Copy, exactly as written, the lines that begin at the one containing "empty Blender scene." and end at the one containing "def lerp(a, b, t): return a + (b - a) * t". Skip any pictures in the data below.

::: EXTRACTED INFORMATION :::

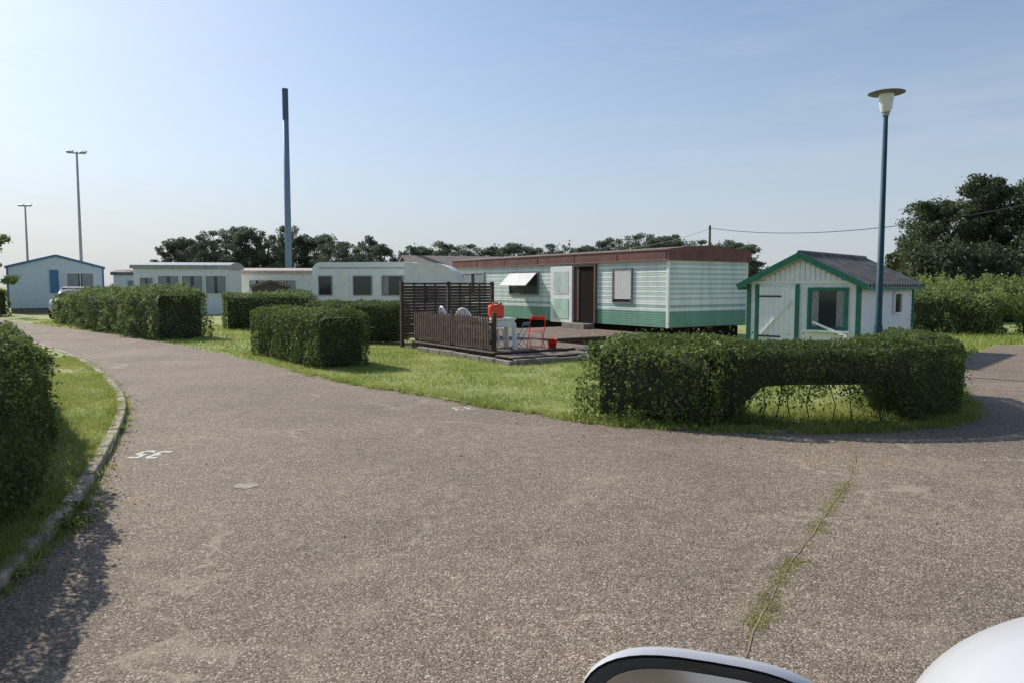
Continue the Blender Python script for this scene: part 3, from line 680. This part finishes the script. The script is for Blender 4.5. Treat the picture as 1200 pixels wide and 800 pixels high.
mb=MB(); mb.tube([(-.09,0,.28),(-.07,0,.335),(.04,0,.335),(.07,0,.28)],.02,8); mb.obj('handle',OR,JC,smooth=True)
mb=MB(); mb.lathe([(0.0,.34),(.03,.34),(.03,.27),(0,.27)],12,(.12,0,0)); mb.obj('cap',M['black_plastic'],JC)

def plastic_chair(x,y,z,rz,label,m,group=None):
    T=thing('plastic_chair',label,'chair',(x,y,z),rz,group)
    mb=MB(); mb.box(-.24,.24,-.22,.22,.41,.44); mb.obj('seat',m,T,bevel=0.02)
    mb=MB(); pts=[(.23*math.cos(t)*(1.0),.22+.10*(.1+max(0,math.sin(t))),.45+.42*max(0,math.sin(t))) for t in np.linspace(0,math.pi,15)]
    mb.tube(pts,.026,8)
    for xx in (-.14,-.07,0,.07,.14):
        zt=.45+.42*math.sqrt(1-(xx/.24)**2); mb.beam((xx,.22,.43),(xx,.31,zt),.048,.012,up=(0,1,0))
    mb.obj('backrest',m,T,smooth=False)
    for sx in (-1,1):
        for sy in (-1,1):
            mb=MB(); mb.beam((sx*.21,sy*.19,.42),(sx*.25,sy*.24,0),.045,.045); mb.obj('leg',m,T)
        mb=MB(); mb.tube([(sx*.25,-.2,.42),(sx*.27,-.2,.64),(sx*.27,.05,.66),(sx*.22,.26,.66)],.02,8); mb.obj('armrest',m,T)
x,y=dk(2.7,0.5); plastic_chair(x,y,.236,R(160),'white moulded plastic garden chair behind the picket fence',M['white_plastic'],'white garden chairs')
x,y=dk(4.0,0.8); plastic_chair(x,y,.236,R(120),'white moulded plastic garden chair behind the picket fence',M['white_plastic'],'white garden chairs')
x,y=dk(2.0,0.75); plastic_chair(x,y,.216,R(200),'white moulded plastic garden chair beside the table',M['white_plastic'],'white garden chairs')
def folding_chair(x,y,z,rz,label,m,s=1.0):
    T=thing('folding_chair',label,'chair',(x,y,z),rz); T.scale=(s,s,s)
    mb=MB()
    for sx in (-.2,.2):
        mb.tube([(sx,-.22,0),(sx,.2,.6),(sx,.26,.84)],.011,8); mb.tube([(sx*.9,.24,0),(sx*.9,-.2,.44)],.011,8)
    mb.tube([(-.2,.26,.84),(.2,.26,.84)],.011,8); mb.tube([(-.2,-.22,.02),(.2,-.22,.02)],.01,8); mb.tube([(-.18,.24,.02),(.18,.24,.02)],.01,8)
    mb.obj('chair_frame',m,T,smooth=True)
    mb=MB(); mb.box(-.18,.18,-.2,.16,.43,.445); mb.obj('seat',m,T,bevel=0.005)
    mb=MB(); mb.beam((0,.235,.74),(0,.255,.82),.36,.015,up=(0,1,0)); mb.obj('backrest',m,T)
x,y=dk(1.25,1.5); folding_chair(x,y,.216,R(190),'red folding chair standing on the deck',M['red'],.88)
x,y=dk(1.35,1.1); folding_chair(x,y,.216,R(240),'low teal folding chair beside the table',M['teal_fabric'],0.7)
mb=MB(); mb.lathe([(0.0,0.01),(.09,.0),(.12,.2),(.13,.205),(.11,.2),(.08,.02),(0,.02)],20)
x,y=dk(0.95,1.75); o=mb.obj('bucket',M['red'],loc=(x,y,.216),smooth=True); tag(o,'small red bucket on the deck beside chairs','bucket')

# ------------------------------------------------------------------ gable houses
def house(name,label,cat,loc,rz,W,L,ze,zr,wallm,roofm,trimm,pitch=.13,over=.25,corr=False,corner=True,group=None,base=0.0):
    T=thing(name,label,cat,loc,rz,group)
    mb=MB(); cl=lambda z:((max(0,(z-ze)/(zr-ze))*W/2),W-max(0,(z-ze)/(zr-ze))*W/2)
    mb.clap((-W/2,0),(1,0),(0,-1),W,base,zr,pitch,clip=cl); mb.clap((-W/2,L),(1,0),(0,1),W,base,zr,pitch,clip=cl)
    mb.clap((-W/2,0),(0,1),(-1,0),L,base,ze,pitch); mb.clap((W/2,0),(0,1),(1,0),L,base,ze,pitch)
    mb.obj('wall',wallm,T)
    if corner:
        for sx in (-1,1):
            for yy in (0,L):
                mb=MB(); mb.box(sx*W/2-.05,sx*W/2+.05,yy-.03,yy+.03,base,ze-.02); mb.obj('corner_post',trimm,T)
    mb=MB(); sl=(zr-ze)/(W/2); ov=over
    for sx in (-1,1):
        x1=sx*(W/2+ov); z1=ze-sl*ov
        if corr:
            n=int((L+2*ov)/.0375)
            for i in range(n):
                a=-ov+(L+2*ov)*i/n;b=-ov+(L+2*ov)*(i+1)/n; za=.04*math.sin(i*math.pi/3.0);zb=.04*math.sin((i+1)*math.pi/3.0)
                mb.quad([(0,a,zr+.06+za),(0,b,zr+.06+zb),(x1,b,z1+.06+zb),(x1,a,z1+.06+za)])
            mb.quad([(0,-ov,zr+.01),(0,L+ov,zr+.01),(x1,L+ov,z1+.01),(x1,-ov,z1+.01)])
        else:
            p=[(0,-ov,zr+.05),(0,L+ov,zr+.05),(x1,L+ov,z1+.05),(x1,-ov,z1+.05)]
            mb.quad(p); mb.quad([(a,b,c-.05) for a,b,c in p]); mb.quad([p[2],p[3],(p[3][0],p[3][1],p[3][2]-.05),(p[2][0],p[2][1],p[2][2]-.05)])
    if corr: mb.tube([(0,-ov,zr+.08),(0,L+ov,zr+.08)],.06,8)
    mb.obj('roof',roofm,T)
    mb=MB()
    for yy in (-ov-.01,L+ov+.01):
        for sx in (-1,1):
            mb.beam((sx*0.0,yy,zr+.03),(sx*(W/2+ov+.02),yy,ze-sl*(ov+.02)+.03),.03,.13)
    for sx in (-1,1): mb.box(sx*(W/2+ov)-.012,sx*(W/2+ov)+.012,-ov,L+ov,ze-sl*ov-.05,ze-sl*ov+.03)
    mb.obj('bargeboard',trimm,T)
    return T
SH=house('garden_chalet','small white timber chalet with green trim and dark corrugated roof','garden chalet',(6.62,17.2,0),R(-42),2.5,4.2,1.70,2.31,M['white'],M['corr'],M['green_paint'],corr=True,over=.2)
mb=MB(); xx=-1.18
while xx<1.15:
    zt=2.29-(abs(xx+.055))*(0.61/1.25)-.06
    if zt>1.80: mb.box(xx,xx+.105,-.035,-.016,1.76,zt)
    xx+=.115
mb.box(-1.245,1.245,-.045,-.016,1.70,1.76)
mb.obj('gable_boards',M['white'],SH)
mb=MB(); xx=-.98
for i in range(7): mb.box(xx,xx+.118,-.05,-.018,.1,1.62); xx+=.122
d=mb.obj('door',M['white'],SH)
for z in (.45,1.38):
    mb=MB(); mb.box(-1.0,-.45,-.062,-.051,z,z+.04); mb.obj('hinge',M['black_plastic'],d)
mb=MB(); mb.beam((-.92,-.060,.5),(-.2,-.060,1.3),.018,.07,up=(0,1,0)); mb.obj('diagonal_brace',M['white'],d)
mb=MB(); mb.box(-1.08,-1.0,-.06,-.016,0,1.68);mb.box(-.12,-.04,-.06,-.016,0,1.68); mb.obj('door_frame',M['green_paint'],d)
f=window(SH,.6,-.014,.72,1.54,.74,frame=M['green_paint'],fw=.07,curt='sides')
mb=MB(); mb.box(-.52,.52,-.16,-.051,-.1,-.06); mb.obj('sill',M['white'],f)
mb=MB(); mb.beam((-.3,-.09,.12),(.5,-.2,-.18),.02,.05,up=(0,0,1)); mb.obj('leaning_batten',M['white'],f)
window(SH,1.265,2.8,1.0,1.45,.55,rz=R(90),frame=M['white'])

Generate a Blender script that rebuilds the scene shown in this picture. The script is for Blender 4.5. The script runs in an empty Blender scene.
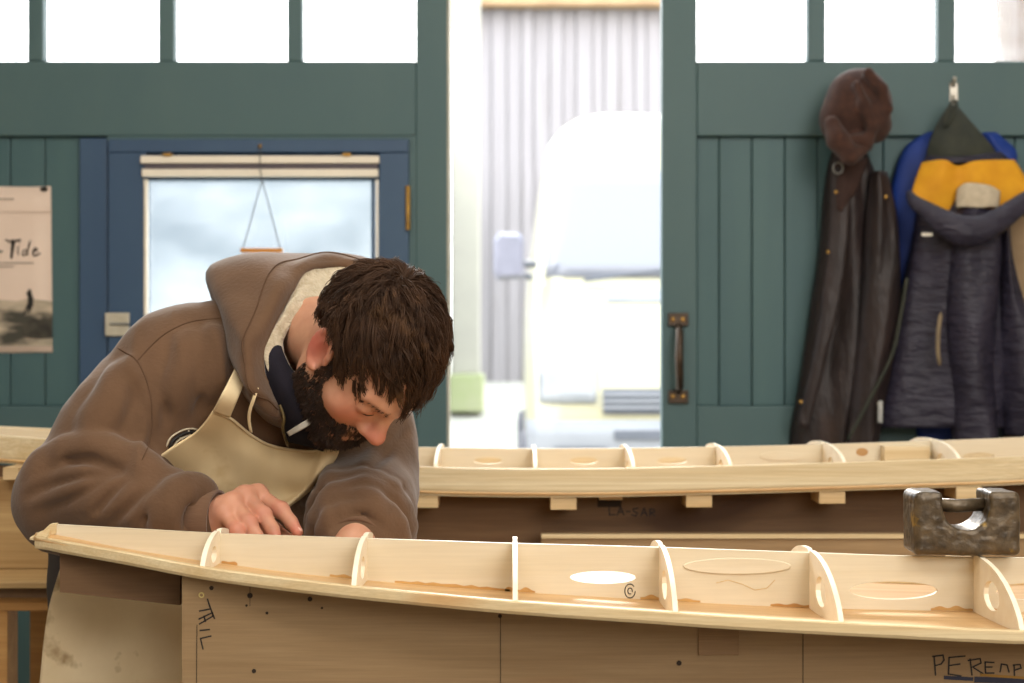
import bpy, bmesh, math, random
import numpy as np
from mathutils import Vector, Matrix

random.seed(7)
rng = np.random.default_rng(7)
COL = bpy.context.scene.collection
F_PX, CX, CY, HC = 1600.0, 512.0, 341.5, 1.2
CAM = np.array([0.0, 0.0, HC])

def P(px, py, Y):
    """world point seen at photo pixel (px,py) standing Y metres away"""
    return np.array([(px - CX) * Y / F_PX, Y, HC - (py - CY) * Y / F_PX])
def XX(px, Y): return (px - CX) * Y / F_PX
def ZZ(py, Y): return HC - (py - CY) * Y / F_PX
def unit(v):
    v = np.asarray(v, float); return v / (np.linalg.norm(v) + 1e-12)
def lerp(a, b, t): return a + (b - a) * t

# ------------------------------------------------------------------ objects
WLOC = {}
def thing(name, label, cat, loc=(0, 0, 0), group=None):
    o = bpy.data.objects.new(name, None); COL.objects.link(o)
    o.empty_display_size = 0.1
    o.location = loc; WLOC[o.name] = np.array(loc, float)
    o['label'] = label; o['category'] = cat
    if group: o['group'] = group
    return o
def struct_root(name, loc=(0, 0, 0)):
    o = bpy.data.objects.new(name, None); COL.objects.link(o)
    o.location = loc; WLOC[o.name] = np.array(loc, float); o['kind'] = 'structure'
    return o
def tag(o, label, cat, group=None):
    o['label'] = label; o['category'] = cat
    if group: o['group'] = group
    return o
def obj(name, mb, mat, parent=None, smooth=False, bevel=0, bseg=2, solid=0, subsurf=0, origin=None, kind=None, label=None, angle=None):
    """link a mesh object; mb holds world coordinates"""
    if isinstance(mb, tuple): V, Fc = mb
    else: V, Fc = mb.v, mb.f
    V = np.asarray(V, float).reshape(-1, 3)
    base = WLOC[parent.name] if parent is not None else (np.zeros(3) if origin is None else np.asarray(origin, float))
    me = bpy.data.meshes.new(name)
    Vl = V - base
    me.from_pydata(Vl.tolist() if len(V) < 20000 else Vl, [], Fc) if not isinstance(Fc, np.ndarray) else fast_mesh(me, Vl, Fc)
    me.update()
    o = bpy.data.objects.new(name, me); COL.objects.link(o)
    if parent is not None:
        o.parent = parent; WLOC[o.name] = base
    else:
        o.location = base; WLOC[o.name] = base
    if mat is not None:
        for m in (mat if isinstance(mat, (list, tuple)) else [mat]): me.materials.append(m)
    if not isinstance(Fc, np.ndarray):
        bm = bmesh.new(); bm.from_mesh(me)
        bmesh.ops.recalc_face_normals(bm, faces=bm.faces); bm.to_mesh(me); bm.free()
    if smooth: me.polygons.foreach_set('use_smooth', [True] * len(me.polygons))
    if bevel:
        m = o.modifiers.new('Bevel', 'BEVEL'); m.width = bevel; m.segments = bseg; m.limit_method = 'ANGLE'
        m.angle_limit = math.radians(35)
    if solid:
        m = o.modifiers.new('Solid', 'SOLIDIFY'); m.thickness = solid; m.offset = 0
    if subsurf:
        m = o.modifiers.new('Sub', 'SUBSURF'); m.levels = subsurf; m.render_levels = subsurf
    if kind: o['kind'] = kind
    if label: o['label'] = label
    return o
def fast_mesh(me, V, Q):
    n, k = Q.shape
    me.vertices.add(len(V)); me.vertices.foreach_set('co', V.astype(np.float32).ravel())
    me.loops.add(n * k); me.loops.foreach_set('vertex_index', Q.astype(np.int32).ravel())
    me.polygons.add(n)
    me.polygons.foreach_set('loop_start', np.arange(0, n * k, k, dtype=np.int32))
    me.update(calc_edges=True); me.validate()

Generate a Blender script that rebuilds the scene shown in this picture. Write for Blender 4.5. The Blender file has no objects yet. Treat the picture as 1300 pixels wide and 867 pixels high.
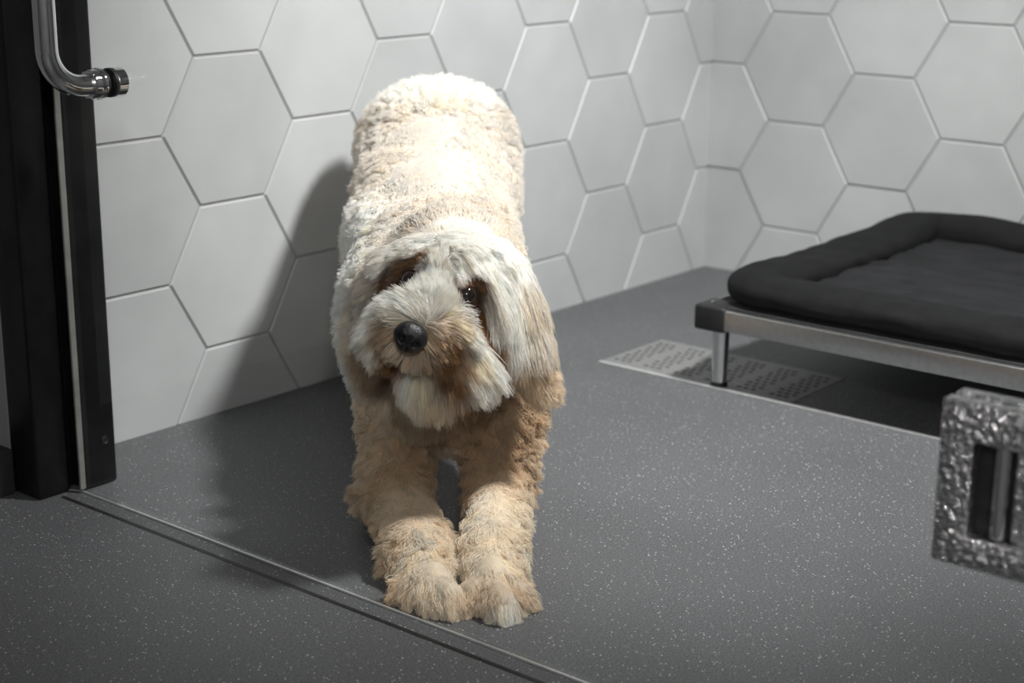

:::

◆ **TASK RESPONSE**:
Generate a Blender script that rebuilds the scene shown in this picture. The script is for Blender 4.5. The script runs in an empty Blender scene.
import bpy, bmesh, math, random
import numpy as np
from mathutils import Vector, Matrix

random.seed(7)
rng = np.random.default_rng(7)
COL = bpy.context.scene.collection
F_PX, CX, CY, HC = 1600.0, 512.0, 341.5, 1.2
CAM = np.array([0.0, 0.0, HC])

def P(px, py, Y):
    """world point seen at photo pixel (px,py) standing Y metres away"""
    return np.array([(px - CX) * Y / F_PX, Y, HC - (py - CY) * Y / F_PX])
def XX(px, Y): return (px - CX) * Y / F_PX
def ZZ(py, Y): return HC - (py - CY) * Y / F_PX
def unit(v):
    v = np.asarray(v, float); return v / (np.linalg.norm(v) + 1e-12)
def lerp(a, b, t): return a + (b - a) * t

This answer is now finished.